• _AIM_:
Retype every line from the start of the data down to and including the line with "S.camera = cam". Skip the pictures.
___ STORED DATA ___
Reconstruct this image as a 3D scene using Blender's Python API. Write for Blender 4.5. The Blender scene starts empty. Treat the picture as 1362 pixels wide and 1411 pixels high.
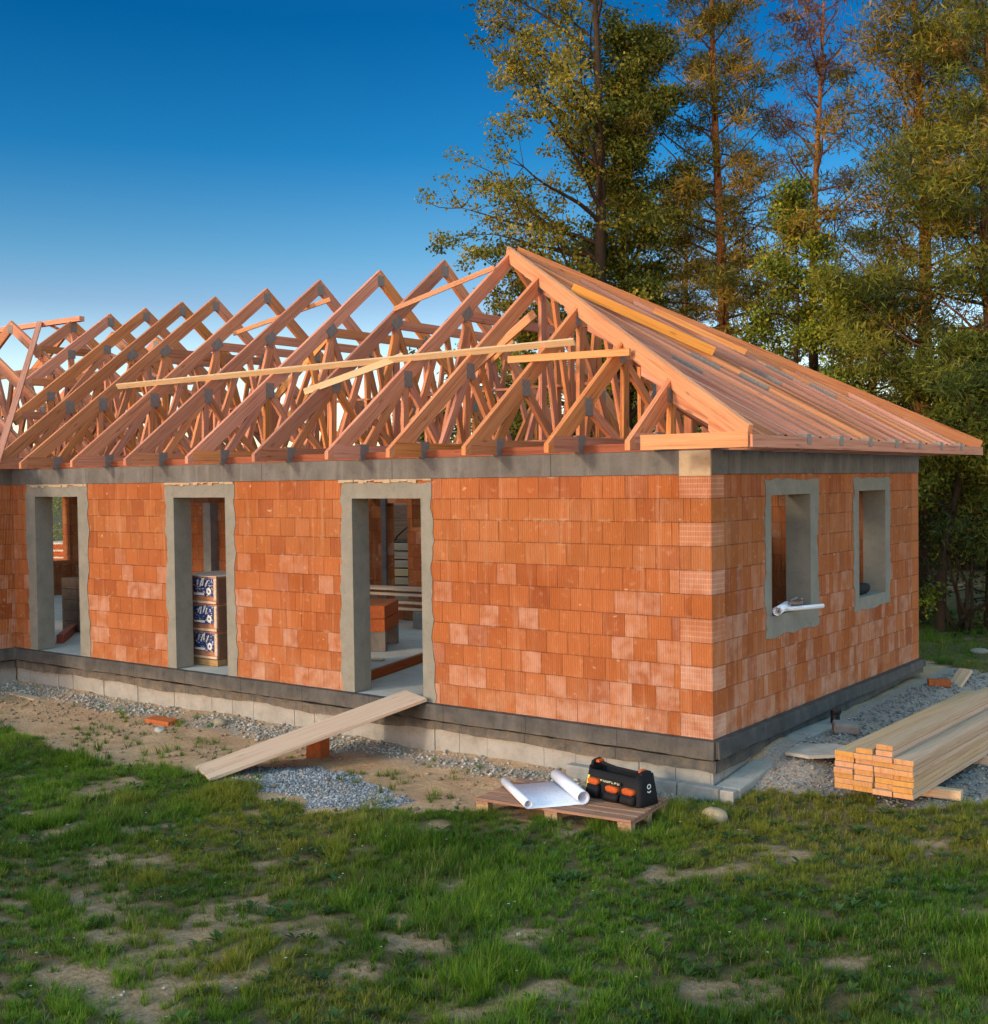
import bpy, math, random
import numpy as np
from mathutils import Vector, Matrix

S = bpy.context.scene
COL = S.collection
R = math.radians
rng = np.random.default_rng(7)
random.seed(7)

# ------------------------------------------------------------------ camera
CAM = np.array([5.572, -11.055, 2.702])
YAW, PITCH, ROLL, FPX = -0.648216, -0.025638, -0.013003, 1632.8


def cam_axes():
    f = np.array([math.sin(YAW) * math.cos(PITCH), math.cos(YAW) * math.cos(PITCH), math.sin(PITCH)])
    r = np.array([math.cos(YAW), -math.sin(YAW), 0.0])
    u = np.cross(r, f)
    c, s = math.cos(ROLL), math.sin(ROLL)
    return c * r + s * u, -s * r + c * u, f


ca_r, ca_u, ca_f = cam_axes()
cd = bpy.data.cameras.new("camera")
cam = bpy.data.objects.new("camera", cd)
COL.objects.link(cam)
cd.sensor_fit = 'HORIZONTAL'
cd.sensor_width = 36.0
cd.lens = 36.0 * FPX / 1362.0
cd.clip_start = 0.1
cd.clip_end = 2000
cam.matrix_world = Matrix([[ca_r[i], ca_u[i], -ca_f[i], CAM[i]] for i in range(3)] + [[0, 0, 0, 1]])
S.camera = cam

# ------------------------------------------------------------------ light
SUN_AZ, SUN_EL = R(180 + 20), R(16)      # azimuth measured from +Y towards +X
sun_dir = Vector((math.sin(SUN_AZ) * math.cos(SUN_EL), math.cos(SUN_AZ) * math.cos(SUN_EL), math.sin(SUN_EL)))
sd = bpy.data.lights.new("sun", 'SUN')
sd.energy = 2.0
sd.angle = R(8)
sd.color = (1.0, 0.80, 0.56)
sun = bpy.data.objects.new("sun", sd)
COL.objects.link(sun)
sun.rotation_euler = sun_dir.to_track_quat('Z', 'Y').to_euler()

W = bpy.data.worlds.new("World")
S.world = W
W.use_nodes = True
wn, wl = W.node_tree.nodes, W.node_tree.links
wn.clear()
sky = wn.new('ShaderNodeTexSky')
sky.sky_type = 'NISHITA'
sky.sun_disc = False
sky.sun_elevation = SUN_EL
sky.sun_rotation = SUN_AZ
sky.altitude = 300
sky.air_density = 1.0
sky.dust_density = 0.4
sky.ozone_density = 2.5
hs = wn.new('ShaderNodeHueSaturation')
hs.inputs['Saturation'].default_value = 1.22
gm = wn.new('ShaderNodeGamma')
gm.inputs['Gamma'].default_value = 1.18
bg = wn.new('ShaderNodeBackground')
bg.inputs['Strength'].default_value = 0.15
wo = wn.new('ShaderNodeOutputWorld')
wl.new(sky.outputs[0], hs.inputs['Color'])
wl.new(hs.outputs[0], gm.inputs[0])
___
• _COMPLETE ANSWER_:
Reconstruct this image as a 3D scene using Blender's Python API. Write for Blender 4.5. The Blender scene starts empty. Treat the picture as 1362 pixels wide and 1411 pixels high.
import bpy, math, random
import numpy as np
from mathutils import Vector, Matrix

S = bpy.context.scene
COL = S.collection
R = math.radians
rng = np.random.default_rng(7)
random.seed(7)

# ------------------------------------------------------------------ camera
CAM = np.array([5.572, -11.055, 2.702])
YAW, PITCH, ROLL, FPX = -0.648216, -0.025638, -0.013003, 1632.8


def cam_axes():
    f = np.array([math.sin(YAW) * math.cos(PITCH), math.cos(YAW) * math.cos(PITCH), math.sin(PITCH)])
    r = np.array([math.cos(YAW), -math.sin(YAW), 0.0])
    u = np.cross(r, f)
    c, s = math.cos(ROLL), math.sin(ROLL)
    return c * r + s * u, -s * r + c * u, f


ca_r, ca_u, ca_f = cam_axes()
cd = bpy.data.cameras.new("camera")
cam = bpy.data.objects.new("camera", cd)
COL.objects.link(cam)
cd.sensor_fit = 'HORIZONTAL'
cd.sensor_width = 36.0
cd.lens = 36.0 * FPX / 1362.0
cd.clip_start = 0.1
cd.clip_end = 2000
cam.matrix_world = Matrix([[ca_r[i], ca_u[i], -ca_f[i], CAM[i]] for i in range(3)] + [[0, 0, 0, 1]])
S.camera = cam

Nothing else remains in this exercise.